Instructions for the task:
Every line containing the word "this" needs to be found and copied.

Record extracts:
==============================
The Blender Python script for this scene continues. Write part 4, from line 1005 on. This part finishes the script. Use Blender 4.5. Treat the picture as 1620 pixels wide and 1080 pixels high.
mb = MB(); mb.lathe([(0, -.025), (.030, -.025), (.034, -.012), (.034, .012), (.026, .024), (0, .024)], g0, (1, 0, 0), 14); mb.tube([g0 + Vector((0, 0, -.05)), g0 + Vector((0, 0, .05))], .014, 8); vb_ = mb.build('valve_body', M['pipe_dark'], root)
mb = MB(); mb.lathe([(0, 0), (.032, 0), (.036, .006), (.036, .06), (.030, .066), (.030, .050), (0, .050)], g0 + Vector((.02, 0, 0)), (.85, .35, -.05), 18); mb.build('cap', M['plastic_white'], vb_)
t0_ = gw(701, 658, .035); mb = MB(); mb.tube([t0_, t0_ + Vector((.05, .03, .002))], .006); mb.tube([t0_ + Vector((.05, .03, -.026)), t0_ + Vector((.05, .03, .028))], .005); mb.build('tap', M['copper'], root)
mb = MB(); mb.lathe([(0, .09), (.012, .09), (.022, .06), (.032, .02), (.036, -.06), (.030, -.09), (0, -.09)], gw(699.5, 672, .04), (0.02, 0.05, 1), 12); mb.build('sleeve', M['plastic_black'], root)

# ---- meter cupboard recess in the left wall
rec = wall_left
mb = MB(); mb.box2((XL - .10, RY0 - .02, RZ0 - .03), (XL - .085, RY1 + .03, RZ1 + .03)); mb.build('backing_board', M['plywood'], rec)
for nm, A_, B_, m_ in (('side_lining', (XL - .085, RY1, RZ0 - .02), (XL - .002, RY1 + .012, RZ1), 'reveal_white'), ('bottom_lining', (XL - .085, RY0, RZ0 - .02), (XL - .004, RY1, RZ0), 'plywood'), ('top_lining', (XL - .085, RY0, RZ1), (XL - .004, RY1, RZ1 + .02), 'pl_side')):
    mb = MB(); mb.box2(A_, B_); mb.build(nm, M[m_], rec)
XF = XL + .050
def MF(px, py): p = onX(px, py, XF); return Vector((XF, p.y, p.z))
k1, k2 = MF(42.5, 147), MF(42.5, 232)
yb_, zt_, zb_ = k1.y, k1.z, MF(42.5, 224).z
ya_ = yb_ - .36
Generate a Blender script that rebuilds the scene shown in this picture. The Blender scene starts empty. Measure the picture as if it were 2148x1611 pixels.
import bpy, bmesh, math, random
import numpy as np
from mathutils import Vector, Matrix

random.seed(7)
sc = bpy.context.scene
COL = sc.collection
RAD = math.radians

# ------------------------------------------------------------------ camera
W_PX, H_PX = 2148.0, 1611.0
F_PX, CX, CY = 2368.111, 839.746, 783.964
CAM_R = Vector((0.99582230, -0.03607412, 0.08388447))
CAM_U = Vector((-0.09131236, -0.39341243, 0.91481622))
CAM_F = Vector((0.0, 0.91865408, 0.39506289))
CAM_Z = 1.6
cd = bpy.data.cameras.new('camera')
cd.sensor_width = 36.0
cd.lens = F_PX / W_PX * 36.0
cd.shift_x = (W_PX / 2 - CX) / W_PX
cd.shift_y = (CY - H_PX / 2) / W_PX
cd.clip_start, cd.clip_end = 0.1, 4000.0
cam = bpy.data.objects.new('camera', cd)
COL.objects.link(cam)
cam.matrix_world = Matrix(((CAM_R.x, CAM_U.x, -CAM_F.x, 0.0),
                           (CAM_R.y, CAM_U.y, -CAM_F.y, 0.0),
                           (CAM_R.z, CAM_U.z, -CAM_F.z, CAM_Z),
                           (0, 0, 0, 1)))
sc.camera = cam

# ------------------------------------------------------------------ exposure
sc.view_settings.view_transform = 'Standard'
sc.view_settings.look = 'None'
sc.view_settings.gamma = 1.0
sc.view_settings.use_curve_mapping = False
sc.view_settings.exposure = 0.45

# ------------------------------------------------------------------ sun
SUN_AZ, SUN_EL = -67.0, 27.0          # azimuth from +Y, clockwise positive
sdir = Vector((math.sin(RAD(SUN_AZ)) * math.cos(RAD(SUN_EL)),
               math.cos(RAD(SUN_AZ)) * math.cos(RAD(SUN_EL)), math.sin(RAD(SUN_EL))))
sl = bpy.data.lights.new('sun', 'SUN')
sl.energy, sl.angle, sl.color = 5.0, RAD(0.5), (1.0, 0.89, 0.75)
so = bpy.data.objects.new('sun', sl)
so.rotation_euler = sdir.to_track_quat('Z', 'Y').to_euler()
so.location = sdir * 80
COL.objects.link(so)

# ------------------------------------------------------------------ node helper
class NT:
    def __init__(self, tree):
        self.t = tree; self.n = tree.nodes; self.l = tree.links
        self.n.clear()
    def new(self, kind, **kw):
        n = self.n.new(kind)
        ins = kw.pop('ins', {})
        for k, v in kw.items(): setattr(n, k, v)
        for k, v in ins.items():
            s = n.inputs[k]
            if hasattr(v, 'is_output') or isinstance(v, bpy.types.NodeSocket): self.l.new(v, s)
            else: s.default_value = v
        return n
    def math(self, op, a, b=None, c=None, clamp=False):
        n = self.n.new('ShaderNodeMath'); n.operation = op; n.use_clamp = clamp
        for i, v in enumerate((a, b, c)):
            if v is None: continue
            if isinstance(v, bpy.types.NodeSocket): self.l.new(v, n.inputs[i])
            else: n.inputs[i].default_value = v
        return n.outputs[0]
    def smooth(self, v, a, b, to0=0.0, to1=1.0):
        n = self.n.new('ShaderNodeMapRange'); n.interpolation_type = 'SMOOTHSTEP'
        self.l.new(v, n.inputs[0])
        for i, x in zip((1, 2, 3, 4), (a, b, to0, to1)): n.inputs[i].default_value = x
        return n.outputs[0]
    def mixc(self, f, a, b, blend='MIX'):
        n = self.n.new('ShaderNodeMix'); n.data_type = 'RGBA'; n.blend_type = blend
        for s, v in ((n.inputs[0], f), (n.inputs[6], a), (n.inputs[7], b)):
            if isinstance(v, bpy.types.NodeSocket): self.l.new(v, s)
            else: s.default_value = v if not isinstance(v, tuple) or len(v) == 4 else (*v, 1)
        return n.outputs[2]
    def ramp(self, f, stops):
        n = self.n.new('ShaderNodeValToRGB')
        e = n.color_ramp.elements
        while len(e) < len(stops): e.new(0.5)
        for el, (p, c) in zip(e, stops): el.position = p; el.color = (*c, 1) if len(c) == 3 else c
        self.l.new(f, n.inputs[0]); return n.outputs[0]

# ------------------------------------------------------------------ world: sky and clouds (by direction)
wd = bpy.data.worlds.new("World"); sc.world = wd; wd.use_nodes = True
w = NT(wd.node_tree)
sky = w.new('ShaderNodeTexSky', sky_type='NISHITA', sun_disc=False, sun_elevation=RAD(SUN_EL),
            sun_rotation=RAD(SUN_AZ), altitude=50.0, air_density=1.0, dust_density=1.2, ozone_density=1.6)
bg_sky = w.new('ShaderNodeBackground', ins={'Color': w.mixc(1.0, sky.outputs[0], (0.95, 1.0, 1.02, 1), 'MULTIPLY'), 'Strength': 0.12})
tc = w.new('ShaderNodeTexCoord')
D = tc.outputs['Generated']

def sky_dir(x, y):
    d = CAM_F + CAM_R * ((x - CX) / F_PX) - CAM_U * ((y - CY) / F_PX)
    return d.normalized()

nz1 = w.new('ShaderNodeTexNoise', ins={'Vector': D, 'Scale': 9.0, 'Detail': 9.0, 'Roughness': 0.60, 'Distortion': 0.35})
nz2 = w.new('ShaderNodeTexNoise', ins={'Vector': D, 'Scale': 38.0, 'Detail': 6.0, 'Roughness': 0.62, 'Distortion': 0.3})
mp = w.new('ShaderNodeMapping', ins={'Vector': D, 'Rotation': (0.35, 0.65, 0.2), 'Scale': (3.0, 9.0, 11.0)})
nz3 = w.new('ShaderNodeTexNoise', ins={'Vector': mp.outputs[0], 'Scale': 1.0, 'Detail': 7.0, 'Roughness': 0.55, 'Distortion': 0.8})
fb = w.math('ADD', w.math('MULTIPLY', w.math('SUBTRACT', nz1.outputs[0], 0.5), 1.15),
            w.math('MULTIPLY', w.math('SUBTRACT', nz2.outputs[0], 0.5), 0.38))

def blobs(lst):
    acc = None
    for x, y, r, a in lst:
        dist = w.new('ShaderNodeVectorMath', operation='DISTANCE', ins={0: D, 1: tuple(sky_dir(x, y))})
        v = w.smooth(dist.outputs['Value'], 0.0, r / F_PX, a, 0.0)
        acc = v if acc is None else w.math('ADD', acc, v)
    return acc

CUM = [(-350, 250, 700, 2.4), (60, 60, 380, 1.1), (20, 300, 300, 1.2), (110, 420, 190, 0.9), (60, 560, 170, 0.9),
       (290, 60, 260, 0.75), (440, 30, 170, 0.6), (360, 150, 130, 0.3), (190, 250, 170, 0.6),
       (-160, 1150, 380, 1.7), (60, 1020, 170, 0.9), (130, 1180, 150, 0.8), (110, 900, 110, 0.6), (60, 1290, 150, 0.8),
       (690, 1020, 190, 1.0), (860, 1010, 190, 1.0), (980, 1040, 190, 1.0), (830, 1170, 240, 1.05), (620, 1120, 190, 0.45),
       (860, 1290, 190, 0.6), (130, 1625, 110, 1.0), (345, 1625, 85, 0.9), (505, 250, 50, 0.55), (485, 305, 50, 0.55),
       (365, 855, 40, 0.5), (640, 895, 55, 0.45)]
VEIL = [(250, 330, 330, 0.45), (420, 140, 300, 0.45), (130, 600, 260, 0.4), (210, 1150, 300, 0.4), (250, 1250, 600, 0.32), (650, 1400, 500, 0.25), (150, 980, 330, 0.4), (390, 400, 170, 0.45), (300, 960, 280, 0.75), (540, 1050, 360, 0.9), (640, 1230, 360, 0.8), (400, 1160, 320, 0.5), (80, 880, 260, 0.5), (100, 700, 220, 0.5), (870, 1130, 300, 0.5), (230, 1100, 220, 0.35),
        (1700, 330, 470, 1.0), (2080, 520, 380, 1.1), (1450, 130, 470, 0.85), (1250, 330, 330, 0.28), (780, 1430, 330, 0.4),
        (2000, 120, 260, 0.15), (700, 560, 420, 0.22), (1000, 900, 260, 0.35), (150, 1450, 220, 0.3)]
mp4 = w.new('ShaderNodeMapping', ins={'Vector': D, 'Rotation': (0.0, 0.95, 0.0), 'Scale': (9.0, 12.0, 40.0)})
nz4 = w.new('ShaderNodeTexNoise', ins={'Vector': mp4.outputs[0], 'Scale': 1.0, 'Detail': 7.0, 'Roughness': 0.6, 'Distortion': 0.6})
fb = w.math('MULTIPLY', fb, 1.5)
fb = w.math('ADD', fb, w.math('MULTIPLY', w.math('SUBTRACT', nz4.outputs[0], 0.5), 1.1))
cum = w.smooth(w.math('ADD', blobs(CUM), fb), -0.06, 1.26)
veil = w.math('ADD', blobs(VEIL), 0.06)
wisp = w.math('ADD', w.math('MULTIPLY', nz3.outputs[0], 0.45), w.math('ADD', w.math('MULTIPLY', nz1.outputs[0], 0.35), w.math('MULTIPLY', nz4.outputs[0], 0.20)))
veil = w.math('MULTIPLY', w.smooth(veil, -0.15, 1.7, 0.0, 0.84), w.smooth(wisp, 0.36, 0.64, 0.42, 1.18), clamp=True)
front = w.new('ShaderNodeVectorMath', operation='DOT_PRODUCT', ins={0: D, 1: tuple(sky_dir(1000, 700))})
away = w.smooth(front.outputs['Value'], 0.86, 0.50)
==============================
Task solution:
The Blender Python script for this scene continues. Write part 4, from line 1005 on. This part finishes the script. Use Blender 4.5. Treat the picture as 1620 pixels wide and 1080 pixels high.
Generate a Blender script that rebuilds the scene shown in this picture. The Blender scene starts empty. Measure the picture as if it were 2148x1611 pixels.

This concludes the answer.